The menorah, a candelabrum that was used in the Temple, is the national symbol of the State of Israel and reflects the historical presence of Jews in the area. The position of the items as they were discovered indicates that one bundle was carefully hidden underground while the second bundle was apparently abandoned in haste and scattered across the floor. Mazar estimates they were abandoned in the context of the Persian conquest of Jerusalem in AD 614. After the Persians conquered Jerusalem, many Jews returned to the city hoping for political and religious freedom. But as Persian power waned, instead of forming an alliance with the Jews, the Persians sought the support of Christians and ultimately allowed them to expel the Jews from Jerusalem.

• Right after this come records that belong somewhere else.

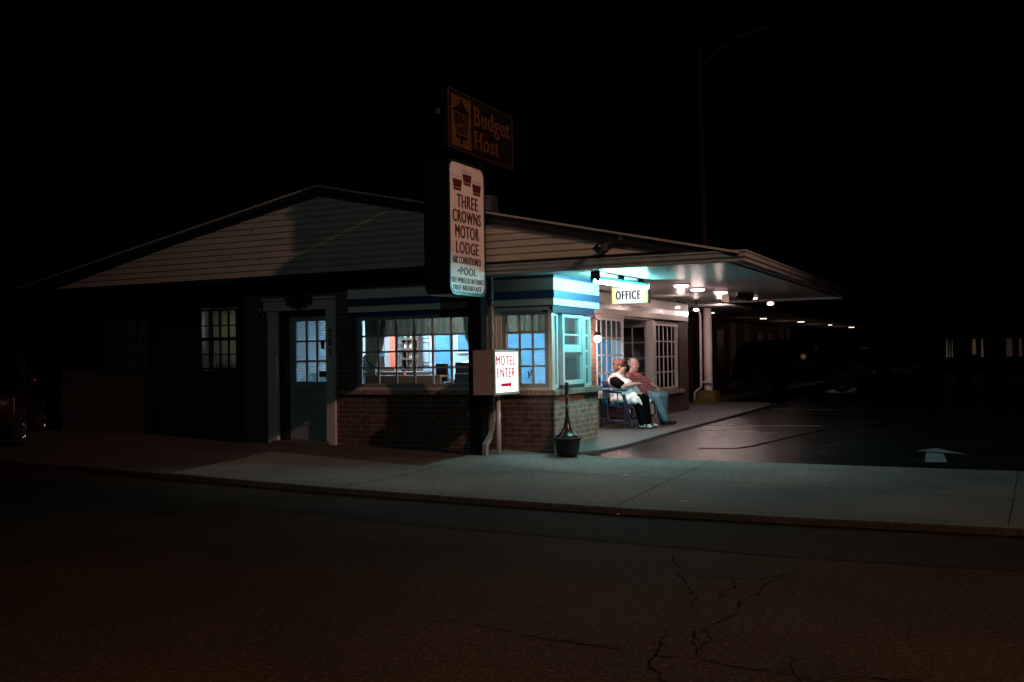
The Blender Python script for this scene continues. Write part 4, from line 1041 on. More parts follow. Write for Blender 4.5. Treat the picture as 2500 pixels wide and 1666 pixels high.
def eyes(at, par, s, y):
    g = MB()
    for q in (-1, 1): g.ell(at(.082, q*.030, .006), (.006, .010, .006))
    g.build('eye', M['blk'], par)
# woman
wy = 16.02
b = MB()
at = head(b, (-5.865, wy, 1.115), .25, .97, 1.12)
b.limb((-5.90, wy, .95), (-5.885, wy, 1.05), .062, .056)
b.ell((-5.93, wy, .84), (.13, .20, .16)); b.ell((-5.86, wy, .66), (.17, .21, .19))
b.limb((-5.93, wy-.19, .93), (-5.735, wy-.235, .775), .066, .056); b.limb((-5.735, wy-.235, .775), (-5.58, wy-.10, .815), .050, .036)
b.limb((-5.58, wy-.10, .815), (-5.555, wy-.075, .825), .036, .026)
hand(b, (-5.56, wy-.08, .825), (-5.455, wy+.01, .845), (0, 0, 1), -1)
b.limb((-5.93, wy+.19, .93), (-5.80, wy+.25, .74), .064, .055); b.limb((-5.80, wy+.25, .74), (-5.60, wy+.13, .68), .050, .034)
hand(b, (-5.60, wy+.13, .68), (-5.51, wy+.08, .655), (0, 0, 1), 1)
for q in (-1, 1):
    b.limb((-5.86, wy+q*.11, .56), (-5.50, wy+q*.13, .56), .105, .078); b.limb((-5.50, wy+q*.13, .555), (-5.43, wy+q*.14, .17), .066, .040)
    b.limb((-5.44, wy+q*.14, .145), (-5.33, wy+q*.15, .12), .035, .028)
Wm = tag(blend(b, 'person', M['skin'], None, .0085, 2), 'seated person with short auburn hair, pale tunic and black trousers, reaching out a hand', 'person')
eyes(at, Wm, 1, wy)
g = MB()   # tunic: sleeveless, draped over the lap with pointed hems
g.ell((-5.935, wy, .86), (.150, .215, .155)); g.ell((-5.80, wy-.0, .80), (.15, .20, .12)); g.ell((-5.83, wy, .66), (.24, .255, .20))
g.ell((-5.70, wy, .665), (.17, .24, .135)); g.ell((-5.89, wy, .55), (.15, .26, .13))
for q in (-1, 1):
    g.limb((-5.93, wy+q*.10, .96), (-5.90, wy+q*.16, .90), .055, .07)
    g.limb((-5.80, wy+q*.12, .585), (-5.58, wy+q*.14, .585), .125, .100)
    for k in range(5):
        yy = wy+q*(.05+.05*k); g.limb((-5.62-.01*k, yy, .60), (-5.49-.03*k, yy+q*.02, .50-.012*k*(k-1)), .035, .014, 8)
    g.limb((-5.62, wy+q*.25, .58), (-5.64, wy+q*.275, .505), .045, .022, 8); g.limb((-5.50, wy+q*.20, .58), (-5.42, wy+q*.22, .49), .05, .016, 8)
g.limb((-5.86, wy-.255, .58), (-5.67, wy-.27, .55), .06, .05); g.limb((-5.70, wy-.22, .60), (-5.52, wy-.235, .52), .07, .03); g.limb((-5.56, wy+.16, .60), (-5.41, wy+.2, .53), .07, .03)
blend(g, 'tunic', M['tunic'], Wm, .010, 3)
g = MB()   # black cold-shoulder top: sleeve band and neckline
g.limb((-5.895, wy-.215, .875), (-5.79, wy-.232, .82), .086, .080); g.ell((-5.80, wy-.225, .825), (.075, .06, .07))
blend(g, 'black_sleeve', M['blackcloth'], Wm, .009, 2); g = MB()
g.limb((-5.895, wy+.215, .875), (-5.83, wy+.235, .80), .084, .075)
blend(g, 'black_sleeve', M['blackcloth'], Wm, .009, 2)
g = MB()
for q in (-1, 1):
    g.limb((-5.82, wy+q*.115, .57), (-5.50, wy+q*.135, .565), .118, .093); g.limb((-5.50, wy+q*.135, .56), (-5.435, wy+q*.145, .18), .088, .068)
    g.limb((-5.53, wy+q*.135, .50), (-5.455, wy+q*.145, .20), .07, .06)
blend(g, 'trousers', M['blackcloth'], Wm, .010, 2)
for q in (-1, 1): g = MB(); g.limb((-5.455, wy+q*.145, .130), (-5.33, wy+q*.155, .118), .044, .036); g.ell((-5.305, wy+q*.157, .112), (.045, .044, .026)); blend(g, 'shoe', M['shoew'], Wm, .008, 2)
for q in (-1, 1):
    MB().box(-5.50, -5.26, wy+q*.152-.045, wy+q*.152+.045, FL-.002, FL+.012).build('shoe_sole', M['blackcloth'], Wm)
    MB().box(-5.37, -5.34, wy+q*.152-.043, wy+q*.152+.043, .12, .158).build('shoe_strap', M['blackcloth'], Wm)
g = MB(); rnd = random.Random(3)
g.ell(at(-.020, 0, .052), (.110, .096, .092)); g.ell(at(-.055, 0, -.01), (.075, .088, .085)); g.ell(at(.05, 0, .10), (.055, .075, .035))
for k in range(46):
    a = rnd.uniform(0, 2*pi); t = rnd.uniform(.1, 1.5); c = Vector((-.02+.098*sin(t)*cos(a), .088*sin(t)*sin(a), .045+.088*cos(t)))
    if c.x > .05 and c.z < .06: continue
    d = Vector((cos(a)*.5, sin(a)*.5, rnd.uniform(-.8, .4))).normalized()
    g.limb(at(*c), at(*(c+d*.03)), .014, .006, 6)
blend(g, 'hair', M['hairw'], Wm, .007, 1)
g = MB()
for q in (-1, 1):
    ring = [at(.098-.01*abs(cos(a)*.5), q*.034+.022*cos(a), .006+.017*sin(a)) for a in [i*pi/6 for i in range(13)]]; g.tube(ring, .0022, 6)
    g.tube([at(.088, q*.057, .010), at(-.005, q*.088, .008)], .0022, 6)
g.tube([at(.098, -.012, .010), at(.100, .012, .010)], .0022, 6); g.build('glasses', M['blk'], Wm)
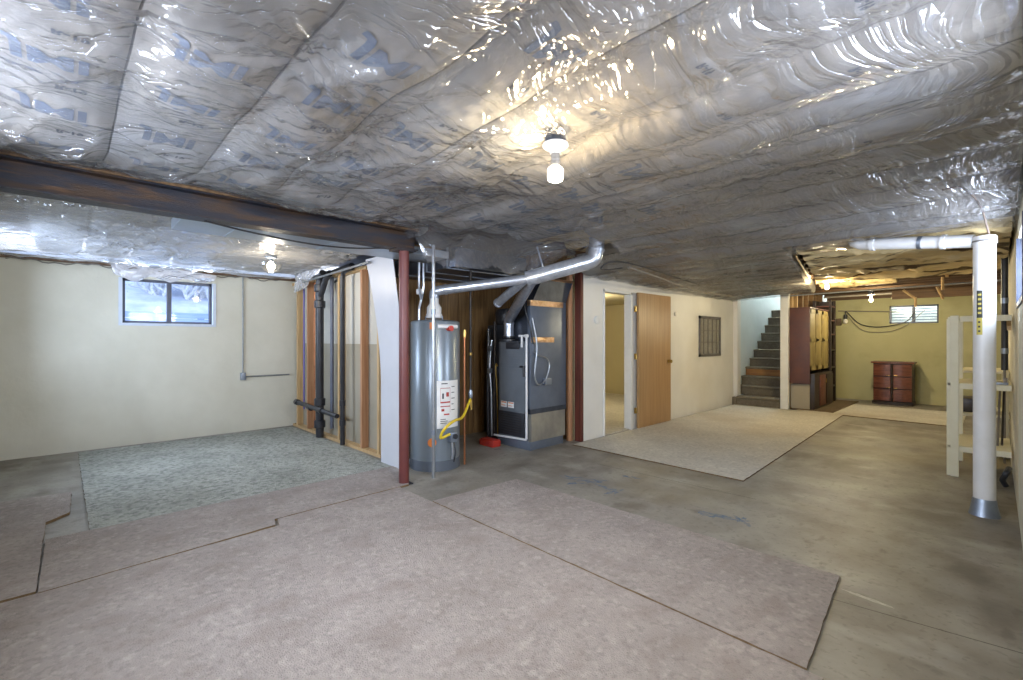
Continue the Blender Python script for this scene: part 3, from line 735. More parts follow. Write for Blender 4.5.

Hanging from a gold chain, the menorah medallion is most likely an ornament for a Torah scroll. In that case it is the earliest Torah scroll ornament found in archaeological excavations to date. It was buried along with a smaller gold medallion, two pendants, a gold coil and a silver clasp, all of which are believed to be Torah scroll ornamentations.

“It would appear that the Ophel cache was earmarked as a contribution toward the building of a new synagogue, at a location that is near the Temple Mount,” said Dr. Mazar. “What is certain is that their mission, whatever it was, was unsuccessful. The treasure was abandoned, and its owners could never return to collect it.”

The Ophel cache is only the third collection of gold coins to be found in archaeological excavations in Jerusalem, said Lior Sandberg, numismatics specialist at the Institute of Archaeology. “The coins can be dated to the reigns of different Byzantine emperors, ranging from the middle of the 4th century AD to the early 7th century AD,” said Sandberg. Found with the coins were a pair of large gold earrings, a gold-plated silver hexagonal prism and a silver ingot. Remnants of fabric indicated that these items were once packaged in a cloth purse similar to the bundle that contained the menorah medallion.